In Tejinder Kaur v. Gurmit Singh, the court observed that though Section 15 in terms does not apply to a case of special leave to appeal to the Supreme Court, a spouse who has won in the High Court and got a decree of dissolution of marriage cannot by marrying immediately after the High Court’s judgment take away the right of presenting an application for special leave to appeal from the other spouse. The successful party must wait for a reasonable time and make sure whether an application for special leave has been filed in the Supreme Court. Thus where a decree of dissolution is passed and is confirmed by the High Court and the husband remarries after one month of the High Courts’ confirmation, he cannot be allowed to raise the plea that since he has remarried the special leave petition filed by the wife becomes infructuous. In the above two decisions the Supreme Court has not considered as to whether a remarriage during the pendency of the appeal, when there should be no marriage till the decision of appeal, would be void, voidable or valid. According to the view of the court such other marriage would not be void and in that event it would also not be either voidable or valid.

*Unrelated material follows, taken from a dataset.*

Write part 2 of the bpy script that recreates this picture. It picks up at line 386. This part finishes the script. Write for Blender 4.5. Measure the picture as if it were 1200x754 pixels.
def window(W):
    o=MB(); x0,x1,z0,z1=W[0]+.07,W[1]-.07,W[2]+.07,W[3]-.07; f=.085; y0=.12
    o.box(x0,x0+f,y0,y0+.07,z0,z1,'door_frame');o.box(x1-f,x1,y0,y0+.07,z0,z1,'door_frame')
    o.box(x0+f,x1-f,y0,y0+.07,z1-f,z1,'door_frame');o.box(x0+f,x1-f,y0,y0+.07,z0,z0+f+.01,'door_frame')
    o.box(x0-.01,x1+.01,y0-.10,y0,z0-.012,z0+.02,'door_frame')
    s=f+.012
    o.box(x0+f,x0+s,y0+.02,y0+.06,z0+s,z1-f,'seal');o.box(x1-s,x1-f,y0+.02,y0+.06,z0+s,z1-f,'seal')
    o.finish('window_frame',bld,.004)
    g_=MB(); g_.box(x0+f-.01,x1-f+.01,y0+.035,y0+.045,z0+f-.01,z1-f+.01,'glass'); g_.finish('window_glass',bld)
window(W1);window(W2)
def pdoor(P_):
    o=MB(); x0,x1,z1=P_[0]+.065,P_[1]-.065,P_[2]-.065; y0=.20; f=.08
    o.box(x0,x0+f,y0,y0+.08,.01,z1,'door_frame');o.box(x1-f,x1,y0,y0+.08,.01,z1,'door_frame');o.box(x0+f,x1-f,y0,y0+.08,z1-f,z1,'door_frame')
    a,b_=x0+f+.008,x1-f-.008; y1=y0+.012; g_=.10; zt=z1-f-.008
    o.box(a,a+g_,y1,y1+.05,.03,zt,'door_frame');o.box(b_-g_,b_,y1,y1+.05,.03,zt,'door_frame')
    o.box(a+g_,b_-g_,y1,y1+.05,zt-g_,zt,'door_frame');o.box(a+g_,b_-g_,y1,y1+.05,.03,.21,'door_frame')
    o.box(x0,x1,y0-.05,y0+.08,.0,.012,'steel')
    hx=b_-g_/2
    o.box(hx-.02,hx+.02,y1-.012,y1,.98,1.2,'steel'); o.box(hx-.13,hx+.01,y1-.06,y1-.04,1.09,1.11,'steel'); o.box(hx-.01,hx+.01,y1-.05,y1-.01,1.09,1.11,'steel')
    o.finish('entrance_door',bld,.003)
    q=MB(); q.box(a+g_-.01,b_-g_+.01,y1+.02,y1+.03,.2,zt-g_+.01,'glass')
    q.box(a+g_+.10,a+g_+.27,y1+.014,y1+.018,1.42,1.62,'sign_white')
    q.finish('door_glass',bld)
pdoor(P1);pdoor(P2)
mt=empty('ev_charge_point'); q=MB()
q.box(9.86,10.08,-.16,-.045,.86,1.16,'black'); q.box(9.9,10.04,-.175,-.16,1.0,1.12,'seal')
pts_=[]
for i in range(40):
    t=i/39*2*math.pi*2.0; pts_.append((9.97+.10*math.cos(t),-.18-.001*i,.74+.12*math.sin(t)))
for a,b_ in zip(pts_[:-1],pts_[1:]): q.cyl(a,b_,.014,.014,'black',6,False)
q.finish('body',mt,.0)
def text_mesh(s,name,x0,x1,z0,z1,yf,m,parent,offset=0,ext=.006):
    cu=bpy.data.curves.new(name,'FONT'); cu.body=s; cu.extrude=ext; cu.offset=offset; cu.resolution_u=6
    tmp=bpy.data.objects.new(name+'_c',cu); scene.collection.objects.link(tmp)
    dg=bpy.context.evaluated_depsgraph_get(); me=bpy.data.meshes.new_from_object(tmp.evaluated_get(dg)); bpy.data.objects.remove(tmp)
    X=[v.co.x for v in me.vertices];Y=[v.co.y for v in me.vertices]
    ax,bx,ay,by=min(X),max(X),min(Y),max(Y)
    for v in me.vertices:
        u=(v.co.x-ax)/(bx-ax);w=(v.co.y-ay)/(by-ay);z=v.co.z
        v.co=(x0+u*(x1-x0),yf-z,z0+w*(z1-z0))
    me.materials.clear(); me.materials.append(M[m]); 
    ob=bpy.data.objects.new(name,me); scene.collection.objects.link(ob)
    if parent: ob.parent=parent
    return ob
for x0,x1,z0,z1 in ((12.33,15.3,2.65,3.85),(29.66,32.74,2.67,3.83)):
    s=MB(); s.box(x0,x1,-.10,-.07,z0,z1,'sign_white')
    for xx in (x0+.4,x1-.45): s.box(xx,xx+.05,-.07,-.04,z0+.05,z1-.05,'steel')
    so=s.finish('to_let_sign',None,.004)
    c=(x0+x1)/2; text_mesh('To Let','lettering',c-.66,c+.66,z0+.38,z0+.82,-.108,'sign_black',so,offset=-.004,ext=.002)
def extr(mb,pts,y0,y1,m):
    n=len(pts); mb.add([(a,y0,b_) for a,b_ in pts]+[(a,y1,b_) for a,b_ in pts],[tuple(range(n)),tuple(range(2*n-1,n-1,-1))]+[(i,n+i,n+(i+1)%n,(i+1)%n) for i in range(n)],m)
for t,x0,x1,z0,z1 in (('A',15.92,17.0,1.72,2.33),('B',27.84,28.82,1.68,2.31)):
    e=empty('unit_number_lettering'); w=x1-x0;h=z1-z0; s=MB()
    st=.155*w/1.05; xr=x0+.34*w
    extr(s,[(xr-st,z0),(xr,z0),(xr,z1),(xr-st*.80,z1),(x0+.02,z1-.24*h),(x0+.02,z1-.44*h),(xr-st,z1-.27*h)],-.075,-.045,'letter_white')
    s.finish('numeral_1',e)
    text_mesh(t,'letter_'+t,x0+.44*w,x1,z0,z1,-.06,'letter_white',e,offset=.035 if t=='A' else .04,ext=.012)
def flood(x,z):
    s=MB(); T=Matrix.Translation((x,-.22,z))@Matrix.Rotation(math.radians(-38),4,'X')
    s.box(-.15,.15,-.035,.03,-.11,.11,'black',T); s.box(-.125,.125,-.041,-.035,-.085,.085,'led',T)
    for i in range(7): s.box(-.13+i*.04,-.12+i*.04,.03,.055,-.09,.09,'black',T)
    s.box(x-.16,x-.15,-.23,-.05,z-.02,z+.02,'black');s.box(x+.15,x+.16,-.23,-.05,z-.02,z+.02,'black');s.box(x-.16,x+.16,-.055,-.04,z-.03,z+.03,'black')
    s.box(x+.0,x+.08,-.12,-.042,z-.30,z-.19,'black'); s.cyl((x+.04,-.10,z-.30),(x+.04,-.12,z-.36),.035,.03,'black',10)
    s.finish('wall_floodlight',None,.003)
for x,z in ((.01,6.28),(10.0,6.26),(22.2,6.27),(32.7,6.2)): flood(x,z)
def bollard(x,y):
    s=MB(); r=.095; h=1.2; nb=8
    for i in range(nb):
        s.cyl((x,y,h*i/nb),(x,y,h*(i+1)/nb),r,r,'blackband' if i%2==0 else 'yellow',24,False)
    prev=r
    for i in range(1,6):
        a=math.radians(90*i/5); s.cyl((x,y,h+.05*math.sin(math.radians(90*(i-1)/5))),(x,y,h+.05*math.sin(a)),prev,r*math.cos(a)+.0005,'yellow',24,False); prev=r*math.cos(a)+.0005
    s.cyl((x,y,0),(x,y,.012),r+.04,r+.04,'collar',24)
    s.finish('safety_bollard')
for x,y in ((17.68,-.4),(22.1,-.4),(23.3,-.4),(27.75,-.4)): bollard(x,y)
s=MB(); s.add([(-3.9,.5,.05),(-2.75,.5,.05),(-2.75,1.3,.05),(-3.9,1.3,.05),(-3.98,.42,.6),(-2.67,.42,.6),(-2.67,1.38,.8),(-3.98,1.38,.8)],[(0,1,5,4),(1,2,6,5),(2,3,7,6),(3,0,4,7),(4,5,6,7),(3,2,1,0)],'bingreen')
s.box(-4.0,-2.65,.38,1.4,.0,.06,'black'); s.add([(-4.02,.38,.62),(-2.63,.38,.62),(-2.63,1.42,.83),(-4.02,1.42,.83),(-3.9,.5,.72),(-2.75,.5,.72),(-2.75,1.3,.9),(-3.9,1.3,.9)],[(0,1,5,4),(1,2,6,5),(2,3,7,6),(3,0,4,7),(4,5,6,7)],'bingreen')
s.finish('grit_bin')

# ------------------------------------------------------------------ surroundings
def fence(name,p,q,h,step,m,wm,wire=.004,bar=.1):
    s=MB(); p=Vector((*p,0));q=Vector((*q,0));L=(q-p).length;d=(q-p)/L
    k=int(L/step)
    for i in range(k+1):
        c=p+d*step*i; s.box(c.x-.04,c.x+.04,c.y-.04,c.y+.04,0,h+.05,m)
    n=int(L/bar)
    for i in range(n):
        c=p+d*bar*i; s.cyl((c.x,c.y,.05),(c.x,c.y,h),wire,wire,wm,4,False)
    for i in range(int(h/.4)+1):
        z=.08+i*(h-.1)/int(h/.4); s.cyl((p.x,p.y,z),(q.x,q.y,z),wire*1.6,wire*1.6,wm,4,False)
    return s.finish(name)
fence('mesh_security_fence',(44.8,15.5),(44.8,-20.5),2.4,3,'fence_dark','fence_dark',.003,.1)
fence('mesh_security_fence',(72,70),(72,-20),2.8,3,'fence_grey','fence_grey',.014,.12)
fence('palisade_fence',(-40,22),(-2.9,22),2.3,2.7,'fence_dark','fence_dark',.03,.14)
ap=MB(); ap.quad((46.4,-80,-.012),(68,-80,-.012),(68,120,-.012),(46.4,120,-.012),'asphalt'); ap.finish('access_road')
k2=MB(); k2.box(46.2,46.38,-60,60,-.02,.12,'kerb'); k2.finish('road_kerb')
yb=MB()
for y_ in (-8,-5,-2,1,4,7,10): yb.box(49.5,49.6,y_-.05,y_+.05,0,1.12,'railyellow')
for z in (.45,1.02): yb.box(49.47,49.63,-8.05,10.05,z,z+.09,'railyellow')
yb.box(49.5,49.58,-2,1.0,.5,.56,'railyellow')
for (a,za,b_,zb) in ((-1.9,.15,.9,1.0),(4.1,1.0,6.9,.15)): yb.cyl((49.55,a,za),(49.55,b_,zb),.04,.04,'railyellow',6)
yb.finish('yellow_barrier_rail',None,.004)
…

Hence such other marriage may be placed in the category of irregular marriages, which category does not exist under the Hindu Marriage Act. The Madhya Pradesh High Court in Kadimbini v. Roshan Lal, has declared that the remarriage during the pendency of appeal against the decree of divorce, would be invalid. It further observed that the second marriage contracted by the respondent will not render the appeal pending before court, in fructuous.